Creating Collection Boundaries

Creating Collection Boundaries
If you are collecting flags on stamps, you can easily pick out the red-white-and-blue U.S. flag. The U.S. has issued dozens of stamps depicting our glorious flag. As such, anytime you see a U.S. stamp with the familiar symbol, you will likely add this stamp to your collection. Most U.S. stamps depicting the U.S. flag shows the flag as a major part of the stamp’s design. Much as the U.S. has many stamp issues depicting its flag, nearly every other country does the same thing.

You can collect stamps featuring flags in many different ways. You may look for a single flag on as man stamps as possible. Or you could collect as many stamps showing flags as you can find . This not buck passing; it is a personalization of your stamp collection. Of course flags aren’t the only thing featured on a stamp. There is an almost infinite number of things featured on stamps.

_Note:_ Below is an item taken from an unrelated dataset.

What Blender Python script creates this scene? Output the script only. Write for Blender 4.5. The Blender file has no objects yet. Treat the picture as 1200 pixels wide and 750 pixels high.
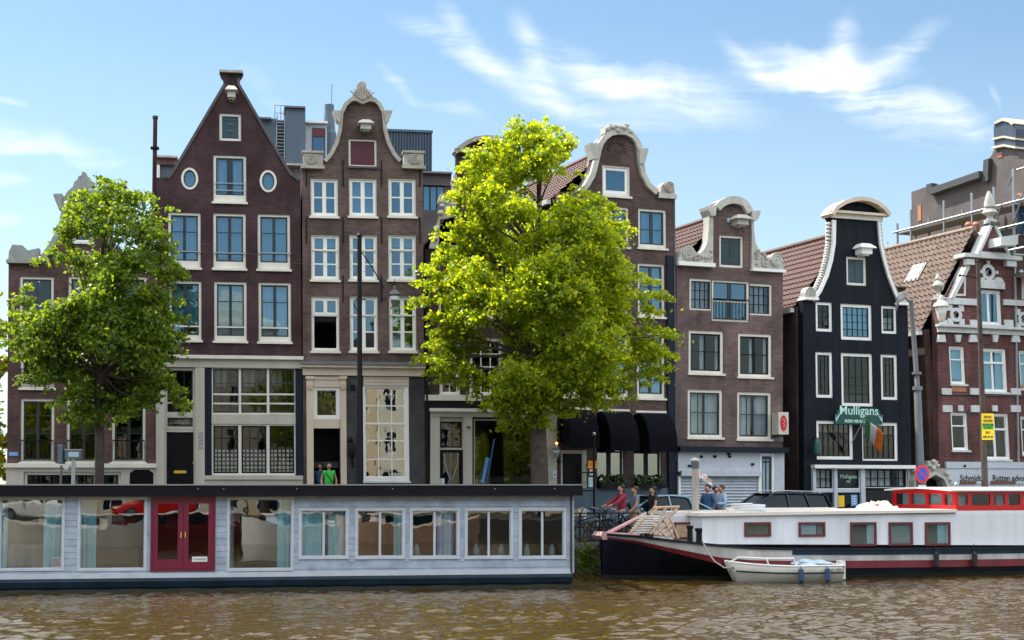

Consider some stamps that feature a ship with a flying flag. Imagine that the flag is in the shadows and cannot be made out even with a magnifying device. Would this stamp meet your requirements to add to your flag stamps collection? Only you can answer this question. You have to develop your own criteria on what constitutes a proper stamp for your own collection. No one else can determine this for you. Here are some ideas to help you out:
• Seek stamps where your topic dominates the design.
• Broaden your scope to include stamps where anything meeting your topic is easily identifiable.
• Include logic in your collection, thus collecting stamps that contain a topical item, unidentifiable by sight but identifiable on the basis of some external factor. For example, if a ship on a stamp is identified as British, the flag flying from the ship “must” be a British flag.

Some topical collectors only save those stamps where their topic dominates the stamp design. Others collect those stamps where the topic is prominent which also includes dominant. Other collector, knowing their research that the tiny item fits their topic, collect those stamps that feature a diminutive version of the topic.

Remember there really are no strict rules on how to set up your collection by whatever theme, topic, or other idea you desire. Yes there are some particular rules on how to take care of your stamps, if you expect to keep them in the best condition possible. As stamps are made from paper, the only thing they can do for certain is to deteriorate over time, and that depends on how the stamps are preserved.